Apart from use in the kitchen, it's also a household lubricant - when added in minute amounts to a surface, it will decrease friction. It's used on table hockey games to great effect. :)
I am not sure that calling the airlines greedy is really fair, the airline industry has been having a very tough time in various different ways since 9/11.
BA in particular have had lots of problems with strikes leading to a negative effect on their already poor finances.
Now I am not saying that they should be compensated, or that it was right for the airlines to want to fly when the conditions could have been dangerous, but "greedy airlines" is probably a little too simplistic.
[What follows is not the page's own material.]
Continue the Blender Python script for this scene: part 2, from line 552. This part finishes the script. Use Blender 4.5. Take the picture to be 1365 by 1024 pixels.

Dude, maybe you should just stop thinking, because thinking doesn't work very well for you. I mean, 10-20 percent? You are basically saying that you don't have any hard data and just pulling some number out of your arse, then adding that the figure might be twice as high.
Well, I've got news for you. In 2008 the unemployment rate in France was at 7.9%. Now the unemployment rate in France is 9.7%, which is exactly the same rate as in the USA.
Judging from your other postings here you are just a selfish prick who has missed his flight and had to stay in Frankfurt/Main. Dude, as someone who lives in Frankfurt, I can only say that I am very glad that you finally went back from whence you came. It is people like you who give Americans a bad name.
"It's such a fine line between stupid and clever" -- David St. Hubbins, Spinal Tap
20-25 years ago Qantas flew a 747 through an volcanic ash cloud somewhere in Indonesia and all 4 engines stopped. They dove and managed to
get the engines restarted but they dropped a long way. I wouldn't want to have been on that flight.
So that's an easy one: no, it wasn't.
Also: the chemistry of volcanic ash is problematic in the case of Iceland because of the presence of significant amounts of fluorine. This makes it more chemically reactive than quartz sand grains, especially when heated.
Sand is formed through an erosion process, then spends years being polished against other sand grains. So the grains are somewhat rounded. Volcanic ash is the same substances minus any polishing.